Noi sappiamo, comunque, quanto la sua passione per il teatro sia forte, ma soprattutto quanto sia forte la voglia di donare e di donarsi attraverso il teatro. Come ha fatto con i detenuti del carcere di Castelvetrano ai quali ha donato, attraverso il suo teatro, emozioni che non provavano da tempo. “Il teatro apre il cuore – afferma Fabrizio -, libera l’anima, rompe le sbarre”. Ritenendo che, attraverso il teatro si possa tirare fuori il meglio di ciascuno, l’attore si è attivato per realizzare un laboratorio teatrale all’interno delle carceri, che spera di concretizzare al più presto. Anche questa è una scelta molto forte che l’artista si è posto innanzi.

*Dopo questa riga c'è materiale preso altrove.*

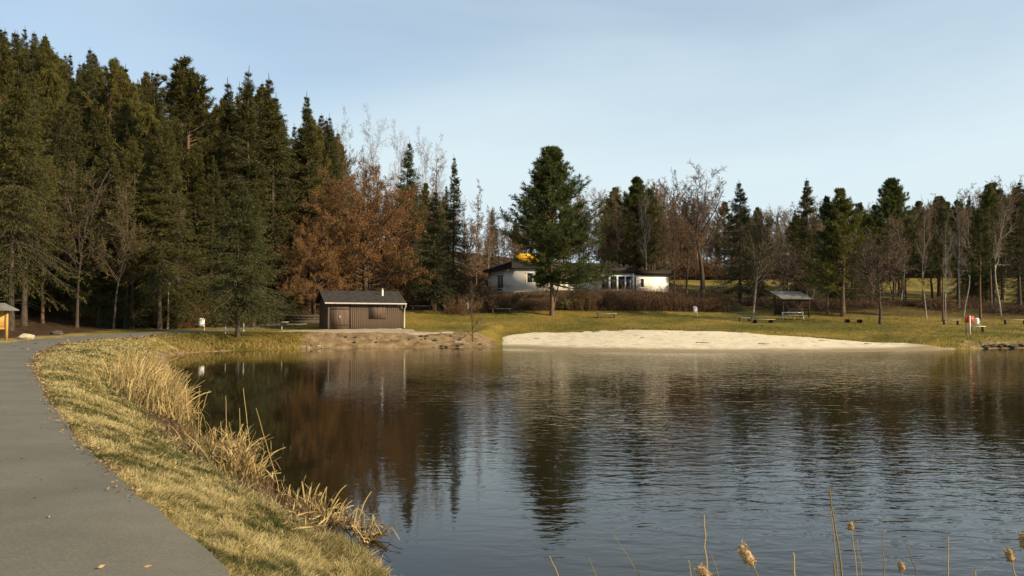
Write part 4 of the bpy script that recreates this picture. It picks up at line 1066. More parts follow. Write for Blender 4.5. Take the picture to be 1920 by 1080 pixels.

Le scelte del nostro attore, comunque, non sono soltanto professionali, ma investono pure la sfera esistenziale. Dopo 15 anni di permanenza a Roma, infatti, l’attore decide di ritornare a vivere in Sicilia. Lui non ha mai dimenticato i colori, gli odori, il clima della sua terra e, anche se la sua vita di attore è un continuo sali e scendi da un aereo e l’altro, la sua vita di uomo vuole trascorrerla nella sua Isola. Ma cosa lo ha spinto, dopo tanto peregrinale tra le città più belle del mondo, a ritornare in Sicilia? “La qualità della vita – risponde Fabrizio risoluto più che mai -. Non trovo niente di più speciale degli odori e dei sapori della mia terra. La Sicilia è la scenografia perfetta per qualsiasi ripresa. I suoi paesaggi rappresentano la location ideale per qualsiasi rappresentazione. E io la amo tanto”.